** Start of Data shown **

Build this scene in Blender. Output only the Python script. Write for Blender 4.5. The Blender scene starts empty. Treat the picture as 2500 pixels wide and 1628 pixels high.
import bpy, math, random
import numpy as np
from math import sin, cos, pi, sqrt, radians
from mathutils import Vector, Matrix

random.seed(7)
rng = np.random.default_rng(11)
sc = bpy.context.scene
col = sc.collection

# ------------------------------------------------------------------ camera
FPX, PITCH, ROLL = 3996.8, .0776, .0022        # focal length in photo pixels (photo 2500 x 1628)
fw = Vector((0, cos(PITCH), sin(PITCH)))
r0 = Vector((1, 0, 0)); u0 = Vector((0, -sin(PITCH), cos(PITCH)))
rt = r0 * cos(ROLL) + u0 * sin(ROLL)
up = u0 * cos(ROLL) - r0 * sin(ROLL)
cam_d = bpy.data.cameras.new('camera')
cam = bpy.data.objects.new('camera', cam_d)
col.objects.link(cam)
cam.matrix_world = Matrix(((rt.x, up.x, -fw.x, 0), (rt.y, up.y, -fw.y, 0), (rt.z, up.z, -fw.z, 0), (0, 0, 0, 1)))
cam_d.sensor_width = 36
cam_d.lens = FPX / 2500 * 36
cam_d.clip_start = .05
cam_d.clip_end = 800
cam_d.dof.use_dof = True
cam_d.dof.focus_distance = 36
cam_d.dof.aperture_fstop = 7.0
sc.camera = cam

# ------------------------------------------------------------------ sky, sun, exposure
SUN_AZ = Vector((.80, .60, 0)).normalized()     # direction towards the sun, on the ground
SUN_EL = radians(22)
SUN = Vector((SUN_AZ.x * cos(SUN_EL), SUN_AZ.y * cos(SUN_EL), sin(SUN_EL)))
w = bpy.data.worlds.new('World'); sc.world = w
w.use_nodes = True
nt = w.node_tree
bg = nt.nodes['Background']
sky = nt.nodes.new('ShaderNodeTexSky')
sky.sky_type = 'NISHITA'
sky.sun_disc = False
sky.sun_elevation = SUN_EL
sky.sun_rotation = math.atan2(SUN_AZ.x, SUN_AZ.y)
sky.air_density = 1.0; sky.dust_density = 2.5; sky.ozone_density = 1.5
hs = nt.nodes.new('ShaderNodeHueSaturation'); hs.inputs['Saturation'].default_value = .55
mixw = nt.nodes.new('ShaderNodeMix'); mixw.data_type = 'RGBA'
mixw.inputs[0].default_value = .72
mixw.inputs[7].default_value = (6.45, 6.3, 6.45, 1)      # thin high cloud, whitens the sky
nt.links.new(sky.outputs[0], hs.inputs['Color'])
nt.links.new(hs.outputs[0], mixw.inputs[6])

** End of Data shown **

Problem to work on:
Transcribe the whole listing with nothing added or left out.

Exercise response:
Build this scene in Blender. Output only the Python script. Write for Blender 4.5. The Blender scene starts empty. Treat the picture as 2500 pixels wide and 1628 pixels high.
import bpy, math, random
import numpy as np
from math import sin, cos, pi, sqrt, radians
from mathutils import Vector, Matrix

random.seed(7)
rng = np.random.default_rng(11)
sc = bpy.context.scene
col = sc.collection

# ------------------------------------------------------------------ camera
FPX, PITCH, ROLL = 3996.8, .0776, .0022        # focal length in photo pixels (photo 2500 x 1628)
fw = Vector((0, cos(PITCH), sin(PITCH)))
r0 = Vector((1, 0, 0)); u0 = Vector((0, -sin(PITCH), cos(PITCH)))
rt = r0 * cos(ROLL) + u0 * sin(ROLL)
up = u0 * cos(ROLL) - r0 * sin(ROLL)
cam_d = bpy.data.cameras.new('camera')
cam = bpy.data.objects.new('camera', cam_d)
col.objects.link(cam)
cam.matrix_world = Matrix(((rt.x, up.x, -fw.x, 0), (rt.y, up.y, -fw.y, 0), (rt.z, up.z, -fw.z, 0), (0, 0, 0, 1)))
cam_d.sensor_width = 36
cam_d.lens = FPX / 2500 * 36
cam_d.clip_start = .05
cam_d.clip_end = 800
cam_d.dof.use_dof = True
cam_d.dof.focus_distance = 36
cam_d.dof.aperture_fstop = 7.0
sc.camera = cam

# ------------------------------------------------------------------ sky, sun, exposure
SUN_AZ = Vector((.80, .60, 0)).normalized()     # direction towards the sun, on the ground
SUN_EL = radians(22)
SUN = Vector((SUN_AZ.x * cos(SUN_EL), SUN_AZ.y * cos(SUN_EL), sin(SUN_EL)))
w = bpy.data.worlds.new('World'); sc.world = w
w.use_nodes = True
nt = w.node_tree
bg = nt.nodes['Background']
sky = nt.nodes.new('ShaderNodeTexSky')
sky.sky_type = 'NISHITA'
sky.sun_disc = False
sky.sun_elevation = SUN_EL
sky.sun_rotation = math.atan2(SUN_AZ.x, SUN_AZ.y)
sky.air_density = 1.0; sky.dust_density = 2.5; sky.ozone_density = 1.5
hs = nt.nodes.new('ShaderNodeHueSaturation'); hs.inputs['Saturation'].default_value = .55
mixw = nt.nodes.new('ShaderNodeMix'); mixw.data_type = 'RGBA'
mixw.inputs[0].default_value = .72
mixw.inputs[7].default_value = (6.45, 6.3, 6.45, 1)      # thin high cloud, whitens the sky
nt.links.new(sky.outputs[0], hs.inputs['Color'])
nt.links.new(hs.outputs[0], mixw.inputs[6])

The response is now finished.